Anak perempuan saya, entah kenapa menyukai olahraga sepakbola. Ia tak pernah kehilangan semangat untuk cerita soal tim sepakbola-nya di sekolah (jangan dibayangkan seperti klub bola sungguhan, karena yang ia ceritakan adalah permainan mereka sewaktu istirahat sekolah). Apa yang ia sampaikan tak kalah dengan ulasan komentator profesional di televisi. Cara ia menganalisa kekuatan dan kelemahan lawan, bagaimana menyusun komposisi dan strategi menyerang berdasarkan kekuatan tim yang ia miliki, benar-benar yak-yako. Hebatnya, tim yang ia pimpin mayoritas cowok.
"Hari ini Asa menang tiga kosong melawan tim Aldo, Pa!" katanya suatu ketika dengan pakaian basah penuh keringat, rambut acak-acakan dan tali sepatu terburai nggak karuan.
"Oh ya? Hebat dong."
"Tahu nggak kenapa Pa? Asa tahu sekarang kelemahan Kristin ..." anak yang disebut Asa ini cewek tetapi mempunyai tubuh yang bongsor. Sebelumnya ia pernah cerita tentang anak itu, bahwa banyak teman-teman satu timnya, cowok maupun cewek, yang kesulitan menghadang dan mengimbangi permainannya.
"Ternyata, kekuatannya ada di kaki kirinya! Makanya kalau dia menyerang selalu dari sisi kiri. Asa bilang sama anak-anak supaya diusahakan bola digiring di sisi kanan dia ... berhasil. Tak berkutik dia, nggak pernah bikin gol!"
"Oh ya?"
"Terus ada lagi Pa."
"Apa itu?"
"Marco, kiper Asa, kali ini mengalami kemajuan pesat."

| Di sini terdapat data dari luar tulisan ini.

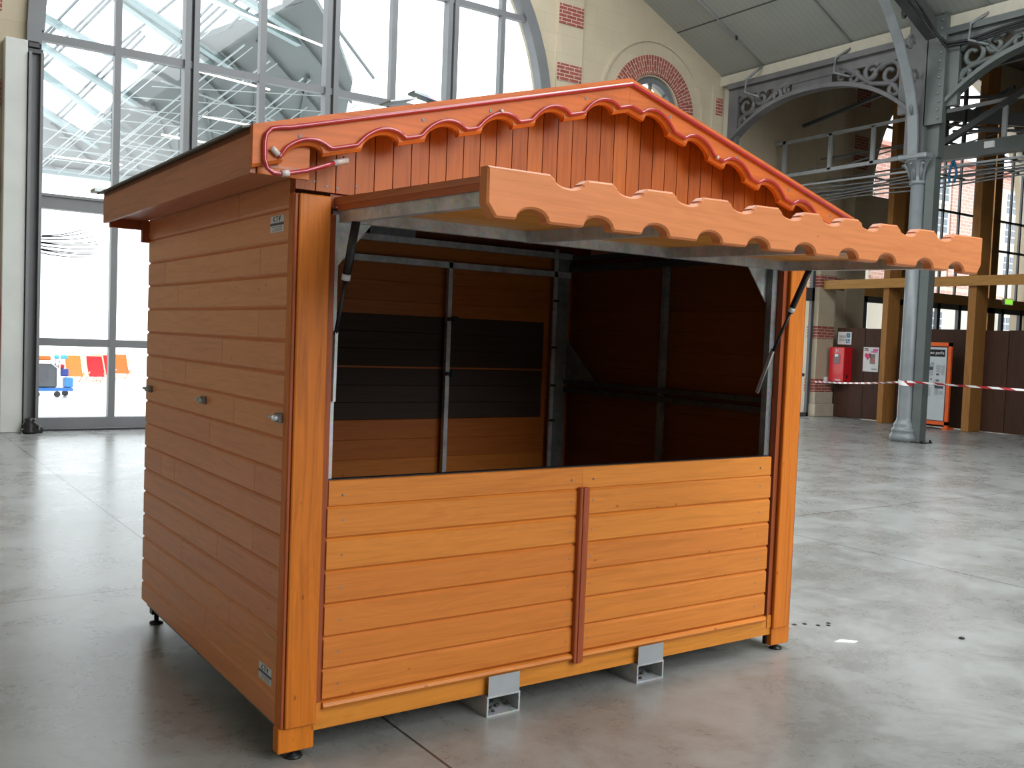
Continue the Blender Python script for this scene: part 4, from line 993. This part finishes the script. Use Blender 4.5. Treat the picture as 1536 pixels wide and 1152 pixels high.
va = [bm.verts.new((p.x, -1.10, p.y)) for p in ins]; vb_ = [bm.verts.new((x, -1.093, z)) for x, z in poly]; vc = [bm.verts.new((x, -1.055, z)) for x, z in poly]
bm.faces.new(va); bm.faces.new(vc[::-1])
for i in range(npl):
    j = (i + 1) % npl; bm.faces.new((va[i], vb_[i], vb_[j], va[j])); bm.faces.new((vb_[i], vc[i], vc[j], vb_[j]))
mb.build('valance', W_pale, fl)
# gas struts
for xs, lab in ((.205, 'left'), (2.772, 'right')):
    a = Vector((xs, -.12 if lab == 'left' else -.19, aw(-.15, -.015))); c = Vector((xs, .035 if lab == 'left' else .022, 1.665)); b = a.lerp(c, .52)
    gs = part('gas_strut', MB().tube([a, b], .0165, 12), BLACK)
    MB().tube([b, c], .0085, 8).build('piston_rod', BLACK, gs)
    MB().tube([b - (b - a) * .12, b - (b - a) * .02], .0172, 12).build('maker_label', STICK, gs)
    MB().tube([a + Vector((0, 0, .03)), a + Vector((0, 0, -.01))], .008, 8).build('ball_joint', GALV, gs)
    q = Vector((xs, .12, 1.43)) if lab == 'right' else Vector((xs, .04, 1.40))
    MB().bar(c + Vector((0, 0, .012)), q, .012, .02).build('stay_bar', GALV, gs)
# inner steel frame
IN = .07
fr = part('steel_frame', MB().box(2.755, 2.785, D - .10, D - .085, .18, 2.32), GALV)
MB().box(2.785, 2.90, D - .085, D - .06, .18, 2.3).build('corner_upright', GALVD, fr)
MB().box(.05, .09, D - .085, D - .05, .18, 2.3).build('corner_upright', GALVD, fr)
MB().box(.186, .214, .052, .09, .18, 2.15).build('jamb_upright', GALV, fr)
MB().box(Wd - .226, Wd - .186, .052, .09, .18, 2.15).build('jamb_upright', GALVD, fr)
MB().box(1.885, 1.915, D - .10, D - .065, .18, 2.17).build('mid_upright', GALV, fr)
MB().box(.05, 2.9, D - .10, D - .06, 2.125, 2.165).build('top_rail', GALV, fr)
MB().box(.05, 2.9, D - .12, D - .08, 2.255, 2.295).build('top_rail', GALV, fr)
RAILD = galv('dark_inner_rail_steel', (.07, .072, .075), .5)  # darker galvanised tone for the inner side rails
MB().box(2.90, 2.94, 1.02, 1.05, .18, 2.2).build('mid_upright', GALVD, fr)
for q in ((2.88, 2.93, .08, D - .08, 1.37, 1.40), (2.88, 2.93, .08, D - .08, 1.31, 1.345), (2.89, 2.94, .06, D - .06, 2.17, 2.21), (2.89, 2.94, .06, D - .06, 2.25, 2.28), (.05, .09, .06, D - .06, 1.36, 1.40), (.05, .09, .06, D - .06, 2.17, 2.21)):
    MB().box(*q).build('side_rail', RAILD, fr)
for f in ((lambda x: x), (lambda x: Wd - x)):
    MB().prism([(f(.188), .095, 2.145), (f(.40), .095, 2.145), (f(.225), .095, 1.93), (f(.188), .095, 1.93)], (0, .006, 0)).build('gusset_plate', GALV, fr)
MB().prism([(2.90, D - .09, 1.40), (2.90, D - .42, 1.40), (2.90, D - .09, 1.68)], (.006, 0, 0)).build('gusset_plate', GALVD, fr)
mb = MB().box(.62, .66, D - .1, D - .06, 2.295, 2.50).box(1.30, 1.62, D - .11, D - .1, 2.27, 2.38).box(1.40, 1.44, D - .1, D - .06, 2.3, 2.62).box(1.56, 1.60, D - .1, D - .06, 2.3, 2.62)
mb.bar((.05, D - .09, ZT(.05) - .06), (1.5, D - .09, ZT(1.5) - .06), .03, .03).bar((2.95, D - .09, ZT(2.95) - .06), (1.5, D - .09, ZT(1.5) - .06), .03, .03)
mb.build('roof_truss', GALVD, fr)
mb = MB()
for x in (1.885, .3): 
    for z in (1.79, 1.43): mb.box(x + .03, x + .07, D - .13, D - .10, z - .02, z + .02).box(x, x + .05, D - .115, D - .1, z - .012, z + .012)
for z in (1.95, 1.62, 1.35, 1.1): mb.box(2.755, 2.80, D - .105, D - .1, z, z + .015)
mb.build('shutter_catch', BLACK, fr)
# fork pockets
for x in (.955, 1.840):
    m = MB(); x1 = x + .178
    m.box(x, x + .008, -.02, D, 0, .092).box(x1 - .008, x1, -.02, D, 0, .092).box(x + .008, x1 - .008, -.02, D, 0, .008).box(x + .008, x1 - .008, -.02, D, .084, .092)
    fk = part('fork_pocket', m, GALV)
    MB().box(x + .006, x1 - .004, -.0185, -.0145, .092, .182).build('face_plate', plain('flat_silver_plate', (.40, .43, .46), .45, .6), fk)
    mm = MB(); rnd = random.Random(2)
    for k in range(26): mm.lathe((x + .02 + rnd.random() * .14, .0 + rnd.random() * .35, .008), [(.008, 0), (.010, .004), (.003, .012)], 5)
    mm.build('dirt', DUST, fk); fk.children[-1]['kind'] = 'stuff'
# feet
for x, y in ((.075, .03), (2.925, .03), (.075, D - .06), (2.925, D - .06)):
    ft = part('foot', MB().lathe((x, y, 0), [(.036, 0), (.038, .004), (.034, .012), (.013, .016), (.013, .11)], 16), BLACK)
    MB().box(x - .03, x + .03, y - .02, y + .03, .055, .12).build('foot_bracket', BLACK, ft)
part('post_iron', MB().box(2.838, 2.85, .03, .05, .035, .12), BLACK)
# maker's stickers
for y0, y1, z0, z1 in ((.100, .242, 2.057, 2.121), (.098, .238, .268, .334)):
    s_ = part('sticker', MB().box(.0045, .0065, y0, y1, z0, z1), STICK, sw); s_['label'] = 'silver sticker with dark band'
    MB().box(.004, .0045, y0, y1, z0 + .026, z0 + .036).build('sticker_band', STICKD, sw)
    text_('lettering', 'C T V', .03, (.003, (y0 + y1) / 2, z0 + .050), (0, -1, 0), (0, 0, 1), STICKD, sw, th=.0005)
    for r in range(3): MB().box(.004, .0045, y0 + .02, y1 - .02 - .02 * (r % 2), z0 + .005 + r * .007, z0 + .008 + r * .007).build('small_print', plain('grey_print', (.22, .24, .26), .6), sw)
part('scraped_patch', MB().prism([(.0035, .07, .45), (.0035, .17, .462), (.0035, .18, .468), (.0035, .10, .468), (.0035, .07, .462)], (.002, 0, 0)), plain('bare_wood', (.60, .36, .16), .8), sw)

# every separate piece of these parts becomes a part of its own
SPLIT = {'arm', 'scrollwork', 'thin_mullion', 'double_mullion', 'transom', 'screw_heads', 'side_moulding', 'base_beam', 'glazing_bar', 'shutter_catch', 'brick_panel', 'cross_tube', 'rivet', 'timber_mullion', 'door_frame', 'roof_truss', 'foot', 'ceiling', 'ceiling_aisle', 'skylight_bars', 'frame', 'crossbar', 'steel_channel', 'roof_bracket', 'plinth', 'ledge', 'bracket_scroll', 'dark_rib', 'cross_brace', 'lit_tube', 'power_cable', 'diagonal_brace', 'lower_rail', 'title_block', 'connector', 'eave_end', 'end_bracket', 'web_plate', 'photograph', 'logo_block', 'cable_run', 'bracket_flange', 'flange', 'upper_post', 'figure', 'trim_3'}
REN = {'screw_heads': 'screw', 'thin_mullion': 'mullion', 'double_mullion': 'mullion', 'skylight_bars': 'trim_3'}
import re
for o in list(bpy.data.objects):
    base = re.sub(r'\.\d+$', '', o.name)
    if o.type != 'MESH' or base not in SPLIT: continue
    me = o.data; n = len(me.vertices); par = list(range(n))
    def fd(i):
        while par[i] != i: par[i] = par[par[i]]; i = par[i]
        return i
    for e in me.edges:
        a, b = fd(e.vertices[0]), fd(e.vertices[1])
        if a != b: par[a] = b
    isl = {}
    for i in range(n): isl.setdefault(fd(i), []).append(i)
    keys = list(isl); bb = []
    for k in keys:
        cs = [me.vertices[i].co for i in isl[k]]
        bb.append([min(c[j] for c in cs) - .004 for j in range(3)] + [max(c[j] for c in cs) + .004 for j in range(3)])
    gp = list(range(len(keys)))
    def gf(i):
        while gp[i] != i: i = gp[i]
        return i
    if base not in ('dark_rib', 'cross_brace', 'cable_run', 'cross_tube', 'transom', 'roof_truss'):
        for i in range(len(keys)):
            for j in range(i):
                A, B = bb[i], bb[j]
                if all(A[q] < B[q + 3] and B[q] < A[q + 3] for q in range(3)): gp[gf(i)] = gf(j)
    groups = {}
    for i, k in enumerate(keys): groups.setdefault(gf(i), set()).update(isl[k])
    if len(groups) < 2:
        if base in REN: o.name = REN[base]
        continue
    for gi, vs in enumerate(groups.values()):
        bm = bmesh.new(); bm.from_mesh(me); bm.verts.ensure_lookup_table()
        bmesh.ops.delete(bm, geom=[v for v in bm.verts if v.index not in vs], context='VERTS')
        m2 = bpy.data.meshes.new(base); bm.to_mesh(m2); bm.free()
        for mt in me.materials: m2.materials.append(mt)
        c = o.copy(); c.data = m2; c.name = REN.get(base, base); C.objects.link(c)
        if o.parent: c.parent = o.parent
    for ch in list(o.children): ch.parent = None
    bpy.data.objects.remove(o)
for o in bpy.data.objects:
    if '_o' in o: del o['_o']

"Emang kenapa?" saya berusaha meladeni omongannya, meski kadang-kadang merasa geli memperhatikan tingkahnya.
"Dia itu sangat takut sama tendangan Aldo."
"Emang kenapa tendangan Aldo?"
"Dia itu super Pa! kalau menendang ... keras buanget Pa!"
"Kiper kan nggak boleh takut bola?"
"Itu dia Pa!"
"Jadi apa yang kamu lakukan?"
"Asa kasih tahu dia, supaya konsetrasi. Yang penting lihat bolanya, bukan siapa yang menendangnya ... buktinya, dia berhasil tidak kebobolan ..."
"Hm, hebat juga kamu!" dalam hati saya mencatat kata-katanya.
Di luar permainan bola, dalam praktek kehidupan sehari-hari, apa yang Asa katakan itu sangat relevan. Seringkali kita merasa keder, minder atau takut untuk memulai sesuatu karena kita sebenarnya risau terhadap 'siapa' yang akan kita hadapi, bukan fokus kepada persoalan atau masalah itu sendiri. Kita terlalu khawatir terhadap banyak hal sehingga justru kehilangan energi untuk mengerti dan memahami masalah, apalagi lalu menemukan solusi yang tepat. Oleh sebab itu jangan terlalu risau terhadap 'siapa' yang kita hadapi, tetapi fokuslah terhadap apa yang kita kerjakan. Lihat bolanya, bukan siapa yang menendangnya, kata Asa.